Big Blue will sell the products under its own name for use in its higher-end Intel-based servers such as the x460, said Neterion chief executive Dave Zabrowski. The product uses the company's second-generation Ethernet chip and plugs into a PCI-X 2.0 slot. IBM also will use the company's drivers to support the adapters.

"It's very significant," Zabrowski said of the deal. "IBM has the most market momentum of any server vendor out there."

Neterion also has signed deals with HP, Silicon Graphics and Sun.

Neterion, formerly called S2io, is one of the companies trying to make 10Gb Ethernet a reality. Most servers today come with 1Gb Ethernet, while personal computers generally are another step down with 100Mb Ethernet.

Such transitions take years, though.
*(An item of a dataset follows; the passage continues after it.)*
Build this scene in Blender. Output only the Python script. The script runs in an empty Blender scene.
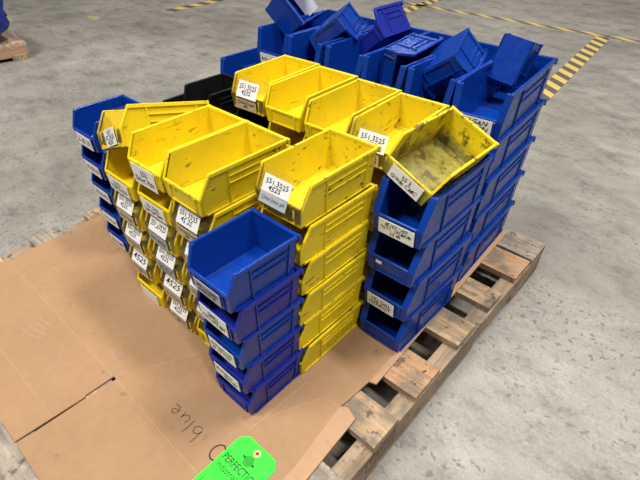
import bpy, bmesh, math, random
from mathutils import Matrix, Vector
random.seed(7)
S = 0.76                       # authoring units -> metres, applied to everything at the end
C = bpy.context.scene.collection
ORD = ['bottom', 'second', 'third', 'fourth', 'fifth', 'sixth']

# ------------------------------------------------------------------ materials
def new_mat(name):
    m = bpy.data.materials.new(name); m.use_nodes = True
    nt = m.node_tree; b = nt.nodes['Principled BSDF']
    return m, nt, b
def N(nt, t, **kw):
    n = nt.nodes.new(t)
    for k, v in kw.items():
        if hasattr(n, k): setattr(n, k, v)
        else: n.inputs[k].default_value = v
    return n
def ramp(nt, fac, stops):
    r = nt.nodes.new('ShaderNodeValToRGB')
    while len(r.color_ramp.elements) < len(stops): r.color_ramp.elements.new(.5)
    for e, (p, c) in zip(r.color_ramp.elements, stops):
        e.position = p; e.color = (c[0], c[1], c[2], 1) if hasattr(c, '__len__') else (c, c, c, 1)
    nt.links.new(fac, r.inputs[0]); return r.outputs[0]
def mixc(nt, fac, a, b, mode='MIX'):
    m = nt.nodes.new('ShaderNodeMix'); m.data_type = 'RGBA'; m.blend_type = mode
    for s, v in ((0, fac), (6, a), (7, b)):
        if hasattr(v, 'is_output'): nt.links.new(v, m.inputs[s])
        elif s == 0: m.inputs[0].default_value = v
        else: m.inputs[s].default_value = (v[0], v[1], v[2], 1)
    return m.outputs[2]
def coords(nt, scale=(1, 1, 1), rand=True, rot=(0, 0, 0)):
    tc = nt.nodes.new('ShaderNodeTexCoord'); mp = nt.nodes.new('ShaderNodeMapping')
    mp.inputs['Scale'].default_value = scale; mp.inputs['Rotation'].default_value = rot
    nt.links.new(tc.outputs['Object'], mp.inputs[0])
    if rand:
        oi = nt.nodes.new('ShaderNodeObjectInfo'); mu = N(nt, 'ShaderNodeMath', operation='MULTIPLY'); mu.inputs[1].default_value = 37
        nt.links.new(oi.outputs['Random'], mu.inputs[0]); nt.links.new(mu.outputs[0], mp.inputs['Location'])
    return mp.outputs[0]
def noise(nt, vec, scale, detail=4, rough=.55):
    n = nt.nodes.new('ShaderNodeTexNoise'); nt.links.new(vec, n.inputs['Vector'])
    n.inputs['Scale'].default_value = scale; n.inputs['Detail'].default_value = detail; n.inputs['Roughness'].default_value = rough
    return n.outputs['Fac']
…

Faster networking usually first catches on to connect high-end switches before propagating to servers and eventually to mainstream computers.

The internal data traffic within IBM's x460 is managed by a chipset called x3. One feature of the servers is virtual input-output — a feature that makes it possible to shift networking resources assigned to software without disrupting that software.

That virtualisation ability in x3 dovetails with a similar ability in the Neterion adapters, Zabrowski said. The total 10Gbps capacity of the adapter can be sliced up in any of eight different ways, for example, to be assigned to different independent partitions of a server.

"You can assign a certain amount of bandwidth uniquely to those partitioned workloads. The partitions don't even know they're sharing the adapter," Zabrowski said. And the capacity allocations can be changed on the fly, he added.